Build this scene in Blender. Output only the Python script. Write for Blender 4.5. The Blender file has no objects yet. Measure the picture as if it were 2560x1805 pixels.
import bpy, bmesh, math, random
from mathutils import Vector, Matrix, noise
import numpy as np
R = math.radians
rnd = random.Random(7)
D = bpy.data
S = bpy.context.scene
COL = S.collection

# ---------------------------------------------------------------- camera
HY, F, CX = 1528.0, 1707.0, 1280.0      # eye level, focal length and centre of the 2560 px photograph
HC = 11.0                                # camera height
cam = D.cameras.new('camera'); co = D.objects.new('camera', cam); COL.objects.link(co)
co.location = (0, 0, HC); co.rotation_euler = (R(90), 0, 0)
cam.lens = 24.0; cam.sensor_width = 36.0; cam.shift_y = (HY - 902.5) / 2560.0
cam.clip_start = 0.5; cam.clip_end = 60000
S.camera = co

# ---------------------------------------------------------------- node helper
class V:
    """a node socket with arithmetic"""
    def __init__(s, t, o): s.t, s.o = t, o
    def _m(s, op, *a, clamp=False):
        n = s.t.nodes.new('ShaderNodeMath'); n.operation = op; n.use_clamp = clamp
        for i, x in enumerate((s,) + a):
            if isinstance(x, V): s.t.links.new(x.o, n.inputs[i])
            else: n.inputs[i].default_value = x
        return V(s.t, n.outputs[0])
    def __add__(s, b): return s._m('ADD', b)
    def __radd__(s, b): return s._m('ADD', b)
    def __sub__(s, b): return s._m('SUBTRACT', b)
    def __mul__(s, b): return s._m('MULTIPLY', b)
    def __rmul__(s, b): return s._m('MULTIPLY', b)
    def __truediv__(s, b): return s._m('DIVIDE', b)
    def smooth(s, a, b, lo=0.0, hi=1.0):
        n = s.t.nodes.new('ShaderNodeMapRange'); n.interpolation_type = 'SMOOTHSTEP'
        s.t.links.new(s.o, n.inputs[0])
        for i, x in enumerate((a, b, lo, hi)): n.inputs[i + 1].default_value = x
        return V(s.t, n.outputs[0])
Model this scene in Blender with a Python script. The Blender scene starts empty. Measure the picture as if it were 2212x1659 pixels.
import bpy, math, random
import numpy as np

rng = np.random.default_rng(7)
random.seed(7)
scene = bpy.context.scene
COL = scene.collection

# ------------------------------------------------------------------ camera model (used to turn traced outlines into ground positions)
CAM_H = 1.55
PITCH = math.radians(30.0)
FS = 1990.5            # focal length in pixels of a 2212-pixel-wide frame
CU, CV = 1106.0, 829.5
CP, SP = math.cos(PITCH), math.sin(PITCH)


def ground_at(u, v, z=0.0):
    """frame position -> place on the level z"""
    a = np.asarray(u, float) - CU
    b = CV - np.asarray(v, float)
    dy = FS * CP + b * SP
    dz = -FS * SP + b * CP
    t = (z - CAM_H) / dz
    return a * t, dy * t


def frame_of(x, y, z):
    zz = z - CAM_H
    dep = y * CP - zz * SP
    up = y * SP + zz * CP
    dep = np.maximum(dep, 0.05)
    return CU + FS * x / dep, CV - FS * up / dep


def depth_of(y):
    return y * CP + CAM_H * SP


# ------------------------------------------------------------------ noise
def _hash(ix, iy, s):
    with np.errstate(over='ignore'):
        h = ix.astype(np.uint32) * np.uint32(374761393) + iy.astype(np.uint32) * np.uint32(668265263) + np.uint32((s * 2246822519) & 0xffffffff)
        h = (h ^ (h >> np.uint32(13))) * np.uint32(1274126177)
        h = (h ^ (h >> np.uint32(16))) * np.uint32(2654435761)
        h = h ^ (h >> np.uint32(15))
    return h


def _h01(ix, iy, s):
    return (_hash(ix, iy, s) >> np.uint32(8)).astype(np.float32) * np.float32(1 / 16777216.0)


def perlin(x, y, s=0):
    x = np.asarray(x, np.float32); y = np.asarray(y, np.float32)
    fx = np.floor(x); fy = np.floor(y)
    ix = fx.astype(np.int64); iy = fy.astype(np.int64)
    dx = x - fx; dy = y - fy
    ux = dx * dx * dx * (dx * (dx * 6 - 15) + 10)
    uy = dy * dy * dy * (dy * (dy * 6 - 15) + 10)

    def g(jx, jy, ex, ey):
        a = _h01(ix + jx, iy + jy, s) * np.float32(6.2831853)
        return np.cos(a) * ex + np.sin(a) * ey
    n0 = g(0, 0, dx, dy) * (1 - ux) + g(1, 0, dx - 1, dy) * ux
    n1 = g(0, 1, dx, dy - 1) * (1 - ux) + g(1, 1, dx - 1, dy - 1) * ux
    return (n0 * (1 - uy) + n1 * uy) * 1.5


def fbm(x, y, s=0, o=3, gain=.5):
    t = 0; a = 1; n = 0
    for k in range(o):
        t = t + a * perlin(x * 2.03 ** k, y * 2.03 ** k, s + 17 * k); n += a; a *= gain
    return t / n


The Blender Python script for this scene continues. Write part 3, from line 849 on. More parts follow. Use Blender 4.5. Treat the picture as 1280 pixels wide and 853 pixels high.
^^^^^^^^^^^^^^^^
> TASK STATEMENT:
Only the lines from the one containing "Model this scene" through the one containing "uy = dy * dy" are to be extracted, exactly as they appear, with both ends included.

> EXERCISE RESPONSE:
Model this scene in Blender with a Python script. The Blender scene starts empty. Measure the picture as if it were 2212x1659 pixels.
import bpy, math, random
import numpy as np

rng = np.random.default_rng(7)
random.seed(7)
scene = bpy.context.scene
COL = scene.collection

# ------------------------------------------------------------------ camera model (used to turn traced outlines into ground positions)
CAM_H = 1.55
PITCH = math.radians(30.0)
FS = 1990.5            # focal length in pixels of a 2212-pixel-wide frame
CU, CV = 1106.0, 829.5
CP, SP = math.cos(PITCH), math.sin(PITCH)


def ground_at(u, v, z=0.0):
    """frame position -> place on the level z"""
    a = np.asarray(u, float) - CU
    b = CV - np.asarray(v, float)
    dy = FS * CP + b * SP
    dz = -FS * SP + b * CP
    t = (z - CAM_H) / dz
    return a * t, dy * t


def frame_of(x, y, z):
    zz = z - CAM_H
    dep = y * CP - zz * SP
    up = y * SP + zz * CP
    dep = np.maximum(dep, 0.05)
    return CU + FS * x / dep, CV - FS * up / dep


def depth_of(y):
    return y * CP + CAM_H * SP


# ------------------------------------------------------------------ noise
def _hash(ix, iy, s):
    with np.errstate(over='ignore'):
        h = ix.astype(np.uint32) * np.uint32(374761393) + iy.astype(np.uint32) * np.uint32(668265263) + np.uint32((s * 2246822519) & 0xffffffff)
        h = (h ^ (h >> np.uint32(13))) * np.uint32(1274126177)
        h = (h ^ (h >> np.uint32(16))) * np.uint32(2654435761)
        h = h ^ (h >> np.uint32(15))
    return h


def _h01(ix, iy, s):
    return (_hash(ix, iy, s) >> np.uint32(8)).astype(np.float32) * np.float32(1 / 16777216.0)


def perlin(x, y, s=0):
    x = np.asarray(x, np.float32); y = np.asarray(y, np.float32)
    fx = np.floor(x); fy = np.floor(y)
    ix = fx.astype(np.int64); iy = fy.astype(np.int64)
    dx = x - fx; dy = y - fy
    ux = dx * dx * dx * (dx * (dx * 6 - 15) + 10)
    uy = dy * dy * dy * (dy * (dy * 6 - 15) + 10)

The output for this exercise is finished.